Нередко случается, что посредники в переговорах вызывают недовольство, ибо им свойственно забывать об интересах друзей ради успеха самих переговоров, который, как честь счастливого предприятия, становится их собственным.
Когда мы преувеличиваем привязанность к нам наших друзей, то в нас говорит не столько признательность, сколько желание заставить всех оценить наши собственные достоинства.
Благосклонный прием, встречающий тех, кто лишь вступает в свет, зачастую вызван тайной завистью к тем, кто уже занимает там прочное положение.
Гордость, вселяющая в нас столько зависти, нередко помогает ее же обуздать.
Случается, что замаскированный обман столь достоверно изображает истину, что не поддаться ему было бы заблуждением.
Иной раз требуется не меньше толка, чтобы уметь воспользоваться добрым советом, нежели для того, чтобы самому себе его дать.
Некоторые дурные люди были бы не столь опасны, когда бы не имели в себе ничего хорошего.
Великодушие вполне отвечает своему прозванию; однако можно добавить, что это – здравая гордость и благороднейший путь к славе.
Невозможно в другой раз полюбить то, к чему уж более нет любви.
Нам удается найти несколько решений одному делу не столько по плодовитости ума, сколько по его ограниченности: мы хватаемся за все, что представляется нашему воображению, и не можем сразу остановиться на самом лучшем.
В иных делах, как и в иных недугах, целебные средства способны вызвать обострение; большое искусство – знать, когда прибегать к ним опасно.
Подчеркнутая простота – тонкий обман.
Недостатки нрава более многочисленны, нежели недостатки ума.
У человеческих достоинств – своя пора, как у плодов.

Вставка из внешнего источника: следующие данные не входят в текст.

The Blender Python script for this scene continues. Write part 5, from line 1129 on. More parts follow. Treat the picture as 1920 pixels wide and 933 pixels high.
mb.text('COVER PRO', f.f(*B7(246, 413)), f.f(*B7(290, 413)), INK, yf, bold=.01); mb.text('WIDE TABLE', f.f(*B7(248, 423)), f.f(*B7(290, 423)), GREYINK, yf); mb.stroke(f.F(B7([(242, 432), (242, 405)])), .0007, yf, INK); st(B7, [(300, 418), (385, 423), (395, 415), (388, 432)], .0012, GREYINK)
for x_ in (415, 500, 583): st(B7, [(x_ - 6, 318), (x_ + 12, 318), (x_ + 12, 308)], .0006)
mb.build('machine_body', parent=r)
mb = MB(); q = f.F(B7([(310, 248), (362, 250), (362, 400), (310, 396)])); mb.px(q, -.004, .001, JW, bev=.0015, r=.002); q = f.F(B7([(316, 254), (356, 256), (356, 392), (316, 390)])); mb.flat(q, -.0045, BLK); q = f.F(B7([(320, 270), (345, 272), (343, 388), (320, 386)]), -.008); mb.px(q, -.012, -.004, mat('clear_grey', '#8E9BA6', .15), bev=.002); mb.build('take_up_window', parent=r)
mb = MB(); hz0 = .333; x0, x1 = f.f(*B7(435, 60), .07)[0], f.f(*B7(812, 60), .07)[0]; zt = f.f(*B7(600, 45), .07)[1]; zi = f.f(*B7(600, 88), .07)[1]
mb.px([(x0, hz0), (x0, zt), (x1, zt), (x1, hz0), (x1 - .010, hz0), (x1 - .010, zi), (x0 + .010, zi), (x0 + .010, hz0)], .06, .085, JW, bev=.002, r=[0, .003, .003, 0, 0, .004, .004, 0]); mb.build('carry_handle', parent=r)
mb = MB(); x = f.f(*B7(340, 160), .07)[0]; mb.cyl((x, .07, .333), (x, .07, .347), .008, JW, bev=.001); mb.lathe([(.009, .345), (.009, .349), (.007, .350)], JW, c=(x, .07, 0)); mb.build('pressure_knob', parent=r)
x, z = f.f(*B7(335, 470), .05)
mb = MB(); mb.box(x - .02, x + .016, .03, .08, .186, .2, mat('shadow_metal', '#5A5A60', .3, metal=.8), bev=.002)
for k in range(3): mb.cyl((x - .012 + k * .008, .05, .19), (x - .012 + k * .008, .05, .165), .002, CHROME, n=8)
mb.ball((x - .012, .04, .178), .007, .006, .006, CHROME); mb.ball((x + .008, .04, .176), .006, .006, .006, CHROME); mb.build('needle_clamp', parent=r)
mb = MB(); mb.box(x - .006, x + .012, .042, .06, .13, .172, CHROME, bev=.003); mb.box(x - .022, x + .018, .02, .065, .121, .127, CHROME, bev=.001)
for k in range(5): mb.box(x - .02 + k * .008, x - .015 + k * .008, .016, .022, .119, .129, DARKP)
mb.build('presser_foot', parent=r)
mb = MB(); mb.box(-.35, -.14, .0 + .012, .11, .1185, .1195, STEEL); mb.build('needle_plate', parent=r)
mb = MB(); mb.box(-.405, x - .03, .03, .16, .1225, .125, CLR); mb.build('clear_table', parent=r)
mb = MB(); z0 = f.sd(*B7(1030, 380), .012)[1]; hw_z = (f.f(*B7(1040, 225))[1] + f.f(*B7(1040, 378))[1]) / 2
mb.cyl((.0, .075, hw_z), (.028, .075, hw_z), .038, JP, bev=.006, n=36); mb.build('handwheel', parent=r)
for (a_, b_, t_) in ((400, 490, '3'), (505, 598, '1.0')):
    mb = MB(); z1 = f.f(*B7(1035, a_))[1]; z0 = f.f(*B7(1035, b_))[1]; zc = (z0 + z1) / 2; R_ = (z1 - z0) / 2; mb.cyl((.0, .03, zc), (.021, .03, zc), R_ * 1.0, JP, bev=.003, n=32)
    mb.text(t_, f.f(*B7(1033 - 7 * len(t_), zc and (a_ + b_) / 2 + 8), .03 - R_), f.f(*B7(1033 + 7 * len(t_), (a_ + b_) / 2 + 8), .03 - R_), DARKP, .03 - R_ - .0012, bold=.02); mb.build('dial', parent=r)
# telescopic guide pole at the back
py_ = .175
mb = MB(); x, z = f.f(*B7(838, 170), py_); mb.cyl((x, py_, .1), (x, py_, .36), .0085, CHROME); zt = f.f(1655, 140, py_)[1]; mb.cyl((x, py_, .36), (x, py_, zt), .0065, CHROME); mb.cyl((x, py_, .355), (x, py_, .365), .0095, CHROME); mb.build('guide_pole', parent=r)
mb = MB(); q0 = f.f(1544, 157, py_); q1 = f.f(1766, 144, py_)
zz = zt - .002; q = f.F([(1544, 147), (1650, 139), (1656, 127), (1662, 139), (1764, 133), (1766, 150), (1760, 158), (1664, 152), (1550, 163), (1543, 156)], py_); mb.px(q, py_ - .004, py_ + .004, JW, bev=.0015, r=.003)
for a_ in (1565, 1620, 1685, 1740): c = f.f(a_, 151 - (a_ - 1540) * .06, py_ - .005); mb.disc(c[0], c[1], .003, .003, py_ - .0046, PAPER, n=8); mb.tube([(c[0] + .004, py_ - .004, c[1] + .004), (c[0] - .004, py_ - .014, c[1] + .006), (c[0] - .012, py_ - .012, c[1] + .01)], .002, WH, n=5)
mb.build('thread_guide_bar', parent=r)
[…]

О человеческом нраве, как о большинстве построек, можно сказать, что у него есть разные стороны: одни приглядные, другие неприглядные.

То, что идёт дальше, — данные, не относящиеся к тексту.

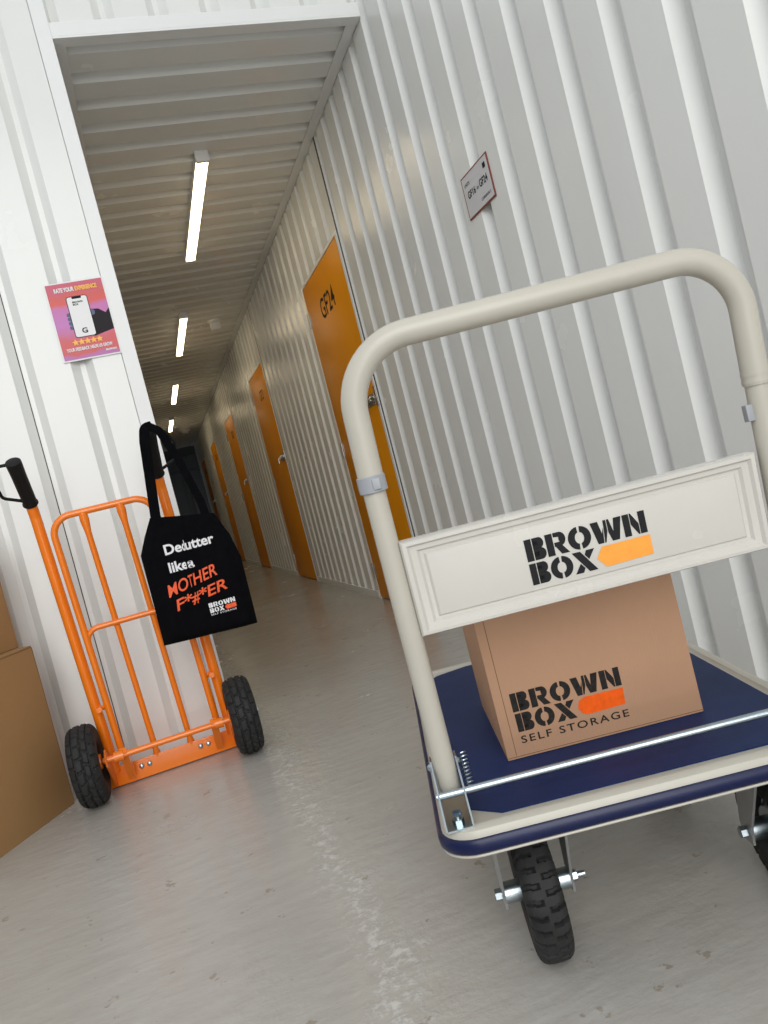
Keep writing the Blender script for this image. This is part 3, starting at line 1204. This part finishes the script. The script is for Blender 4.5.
def inside_x(z):
    """left and right edge of the bag at height z"""
    Lp = [(.447, -.068), (.60, -.0665), (.745, -.066), (.800, -.040), (.857, -.008)]
    Rp = [(.433, .237), (.55, .2385), (.662, .240), (.745, .222), (.824, .190), (.857, .175)]

    def ev(P):
        if z <= P[0][0]: return P[0][1]
        for (a, xa), (b, xb) in zip(P, P[1:]):
            if z <= b: return xa + (xb - xa) * (z - a) / (b - a)
        return P[-1][1]
    return ev(Lp), ev(Rp)


b = MB()
nz, nxn = 44, 44
rows = []
for i in range(nz + 1):
    f = i / nz
    row = []
    for j in range(nxn + 1):
        g = j / nxn
        zb, zt = .447 - .014 * g, .857 - .034 * g
        z = zb + (zt - zb) * f
        l, r = inside_x(.447 + (.857 - .447) * f) if False else inside_x(z)
        x = l + (r - l) * g
        edge = min(1.0, min(g, 1 - g) / .10) * min(1.0, f / .05 + .15)
        row.append((x, z, max(0.0, edge)))
    rows.append(row)
vs = []
for side in (1, -1):
    for row in rows:
        for x, z, e_ in row:
            y = (bag_y(x, z) - .008) * math.sqrt(e_) if side == 1 else (.012 + .006 * math.sin(x * 25)) * math.sqrt(e_)
            vs.append((x - .085, y, z - .43))
w_ = nxn + 1
K = w_ * (nz + 1)
fs = []
for i in range(nz):
    for j in range(nxn):
        a = i * w_ + j
        fs.append((a, a + 1, a + w_ + 1, a + w_))
        fs.append((K + a, K + a + w_, K + a + w_ + 1, K + a + 1))
for j in range(nxn):
    fs.append((j, K + j, K + j + 1, j + 1))
    a = nz * w_ + j
    fs.append((a, a + 1, K + a + 1, K + a))
for i in range(nz):
    a, c = i * w_, i * w_ + nxn
    fs.append((a, a + w_, K + a + w_, K + a))
    fs.append((c, K + c, K + c + w_, c + w_))
b.add(vs, fs)
bo = b.build('bag_body', M['bag'], bag, smooth=60)


def front_y(x, z):
    l, r = inside_x(z)
    g = (x - l) / (r - l)
    e_ = min(1.0, min(g, 1 - g) / .10)
    return (bag_y(x, z) - .008) * math.sqrt(max(0.0, e_)) - .0012


def bag_fn(x0, z0, slope=0.0, squeeze=None):
    def fn(u, v):
        if squeeze:
            a, bq, fac = squeeze
            if u > bq: u = a + (bq - a) * fac + (u - bq)
            elif u > a: u = a + (u - a) * fac
        x, z = x0 + u, z0 + v + slope * u
        return (x - .085, front_y(x, z), z - .43)
    return fn


def strap(pts, w, name):
    """flat webbing; pts centre line, flat side turned to the viewer"""
    s = MB()
    pts = [Vector(p) for p in pts]
    vs, fs = [], []
    for i, p in enumerate(pts):
        t = (pts[min(i + 1, len(pts) - 1)] - pts[max(i - 1, 0)]).normalized()
        sd = t.cross(Vector((0, -1, 0))).normalized()
        nn = sd.cross(t).normalized() * .0015
        vs += [p + sd * w / 2 + nn, p - sd * w / 2 + nn, p - sd * w / 2 - nn, p + sd * w / 2 - nn]
    for i in range(len(pts) - 1):
        for k in range(4):
            l = (k + 1) % 4
            fs.append((i * 4 + k, i * 4 + l, i * 4 + 4 + l, i * 4 + 4 + k))
    fs += [(3, 2, 1, 0), tuple(len(pts) * 4 - 4 + k for k in range(4))]
    s.add(vs, fs)
    return s.build(name, M['bag'], bag)


def P(x, y, z):
    return (x - .085, y - BY, z - .43)


strap(fillet([P(.010, BY - .012, .80), P(.010, BY - .016, .86), P(.026, 2.552, 1.0), P(.036, 2.524, 1.09), P(.046, 2.530, 1.134), P(.072, 2.556, 1.140)], .02, 5), .032, 'shoulder_strap')
strap(fillet([P(.060, 2.548, 1.140), P(.088, 2.540, 1.118), P(.120, 2.555, 1.03), P(.160, BY - .012, .865), P(.164, BY - .014, .80)], .02, 5), .026, 'shoulder_strap')

for name, mat, lab, args in (
        ('printed_word', 'white_print', 'white printed word', [(bag_fn(.008, .727, 0, (.058, .090, .30)), text2d('Declutter', .182, .034, .028))]),
        ('printed_word', 'white_print', 'white printed word', [(bag_fn(.008, .668, 0, (.052, .074, .35)), text2d('like a', .094, .034, .028))]),
        ('printed_slogan', 'orange_print', 'orange brush lettering', [(bag_fn(-.014, .592, .20, (.072, .092, .4)), text2d('MOTHER', .176, .040, .013, 1.0, .12))]),
        ('printed_slogan', 'orange_print', 'orange brush lettering', [(bag_fn(.000, .540, .17, (.064, .090, .5)), text2d('F*#*ER', .184, .042, .015, 1.0, .12))])):
    lt = MB()
    for fn, vf in args:
        put(lt, fn, vf=vf)
    tag(lt.build(name, M[mat], bo, smooth=0, fix=False), lab)
lt = MB()
put(lt, bag_fn(.098, .525), polys=stencil('BROWN', .086, .0155))
put(lt, bag_fn(.098, .5075), polys=stencil('BOX', .046, .0150))
put(lt, bag_fn(.098, .499), vf=text2d('SELF STORAGE', .084, .0055, .01, 1.2))
tag(lt.build('printed_name', M['white_print'], bo, smooth=0, fix=False), 'white name print at bag corner')
lt = MB()
put(lt, bag_fn(.098, .5075), polys=[[(.049, .008), (.054, 0), (.086, .001), (.086, .0145), (.054, .015)]])
tag(lt.build('printed_arrow', M['orange_print'], bo, smooth=0, fix=False), 'small orange arrow block')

Умеренности не может принадлежать честь борьбы с честолюбием и победы над ним: встреча между ними невозможна. Умеренность есть душевная томность и лень, честолюбие же – деятельность и пылкость.
Мы неизменно любим тех, кто нами восхищается, и отнюдь не всегда тех, кем сами восхищаемся.
Мы далеки от понимания собственных желаний.
Тяжело любить тех, кого мы ничуть не уважаем; но не менее тяжело – тех, к кому питаем больше уважения, чем к себе.
Телесные туморы обращаются положенным им путем, незаметно подталкивая и обращая нашу волю; они струятся совокупно и поочередно имеют тайную над нами власть: так что их влияние сказывается во всех наших поступках, хоть мы себе в том не отдаем отчета.
У большинства людей признательность – не более чем тайная жажда привлечь еще большие милости.
Люди по большей части с радостью возвращают мелкие услуги, многие бывают признательны за умеренные, но на крупные почти все отвечают неблагодарностью.
Иные безумства распространяются, как зараза.
Немало людей презирают благосостояние, но мало кто умеет им жертвовать.
Обычно мы можем позволить себе не верить очевидному лишь при очень малой личной заинтересованности.
С какими бы похвалами о нас ни отзывались, мы не находим в них ничего для себя нового.
Мы часто извиняем тех, кто нам докучает, но не можем извинить тех, кому докучаем.
В наших преступлениях винят расчет, которому нередко должна принадлежать слава наших добрых дел.
Не встречает неблагодарности тот, кто в состоянии благотворительствовать.
Нет ничего постыдного в том, чтобы наедине с собой себя похвалить, однако нелепо делать это в чужом присутствии.
Умеренность возвели в добродетель, дабы ограничить честолюбие великих и быть утешением людям ничем не примечательным, имеющим незначительное состояние и незначительные достоинства.
Есть люди, призванные быть глупцами, которые творят глупости не только по собственному желанию, но и по велению судьбы.
В жизни бывают случаи, благополучно выйти из которых можно, лишь обладая некоторой долей сумасбродства.
Если и есть те, за кем не замечено ничего смешного, это лишь значит, что никто в них как следует смешного не искал.
Любовникам потому не скучно вместе, что они все время говорят о себе.